2 元号は、皇位の継承があつた場合に限り改める。

   附 則

1 この法律は、公布の日から施行する。

2 昭和の元号は、本則第1項の規定に基づき定められたものとする。

 元号法附則第2項が「とする」とされていることについて、倉山満『検証内閣法制局近現代史』(P188)には、その法の成立以前からあるものについては「である」にしなければいけないといった記載がある。

 しかし、ここで「である」とすることは適切とは思えないが、元号法の制定以降は、元号政令で定めることとするということであるから、そもそも昭和の元号について触れるべきではないのだろう。

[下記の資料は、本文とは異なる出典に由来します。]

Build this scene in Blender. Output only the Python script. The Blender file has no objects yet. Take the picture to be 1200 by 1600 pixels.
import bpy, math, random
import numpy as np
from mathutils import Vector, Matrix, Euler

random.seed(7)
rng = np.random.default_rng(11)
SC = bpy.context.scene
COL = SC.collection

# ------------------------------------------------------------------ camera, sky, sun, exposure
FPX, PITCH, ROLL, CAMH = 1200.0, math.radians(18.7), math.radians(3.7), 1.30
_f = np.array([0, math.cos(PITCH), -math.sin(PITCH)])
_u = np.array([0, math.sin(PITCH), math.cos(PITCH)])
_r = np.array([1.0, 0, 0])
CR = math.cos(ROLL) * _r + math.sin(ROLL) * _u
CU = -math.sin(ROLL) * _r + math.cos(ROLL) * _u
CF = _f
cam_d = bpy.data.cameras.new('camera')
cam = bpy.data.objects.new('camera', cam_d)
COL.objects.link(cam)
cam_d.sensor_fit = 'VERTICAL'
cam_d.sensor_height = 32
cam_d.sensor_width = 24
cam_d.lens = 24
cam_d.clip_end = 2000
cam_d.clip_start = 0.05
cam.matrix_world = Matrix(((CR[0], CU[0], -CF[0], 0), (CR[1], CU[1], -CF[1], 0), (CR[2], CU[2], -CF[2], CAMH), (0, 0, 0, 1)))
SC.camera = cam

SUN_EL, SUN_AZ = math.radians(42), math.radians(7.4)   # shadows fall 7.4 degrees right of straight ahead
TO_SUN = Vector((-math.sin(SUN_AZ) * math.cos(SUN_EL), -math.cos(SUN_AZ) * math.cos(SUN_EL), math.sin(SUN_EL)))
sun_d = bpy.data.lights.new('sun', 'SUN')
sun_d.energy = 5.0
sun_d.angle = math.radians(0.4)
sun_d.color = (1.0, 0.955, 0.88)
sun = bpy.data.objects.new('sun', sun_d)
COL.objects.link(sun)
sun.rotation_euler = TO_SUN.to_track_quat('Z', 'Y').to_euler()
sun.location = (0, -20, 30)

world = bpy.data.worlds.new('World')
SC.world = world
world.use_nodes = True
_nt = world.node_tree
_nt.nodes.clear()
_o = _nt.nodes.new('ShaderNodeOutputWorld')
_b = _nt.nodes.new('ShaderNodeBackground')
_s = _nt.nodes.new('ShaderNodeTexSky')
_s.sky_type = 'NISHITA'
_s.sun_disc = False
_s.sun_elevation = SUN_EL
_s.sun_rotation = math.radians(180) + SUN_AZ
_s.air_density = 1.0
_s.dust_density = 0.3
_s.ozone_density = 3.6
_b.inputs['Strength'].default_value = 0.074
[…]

 この規定を置いたのは、昭和の元号が無効だったというような議論にしないために置いたのだろうから、サラッと書いただけというのが実際だと思う。きちんと書くのであれば、元号の法的根拠が無くなった時期まで遡及適用し、「昭和の元号は、この法律に基づき定められたものとする」といった規定を置くのが本来だったのだろうが、そこまでするのは得策ではないという判断なのではないだろうか。

 

<2022.11.4追記>

 元号法附則第2項について、次のような国会答弁があることを御教示いただいた。

 昭和という元号は昭和22年の5月3日以後法令上の根拠がなくなって、事実上の慣習として用いられているにすぎない。ところで、この附則2項が仮にないといたしますると、本則の第1項で、この法律の施行後、早速にもまた政令元号を定めなければならないということに相なります。しかし、それは皇位の継承があった場合に限って定めるという条文とも問題が生じます。そこで、附則第2項を置きまして、この法律の制定、施行と同時に、新たに政令を定めるまでもなく、現在事実上の慣習として用いられている昭和がこの新法案の第1項に基づく政令で定められたと同じ効果があるよということを明定した規定でございます(第87回国会衆議院内閣委員会昭和54年4月11日真田政府委員答弁)。

 戦後、元号法の制定までの「昭和」の元号の根拠を事実上の慣習と考えるのであれば、同法の適用は「昭和」の次の元号からとした方が一貫していたと思う。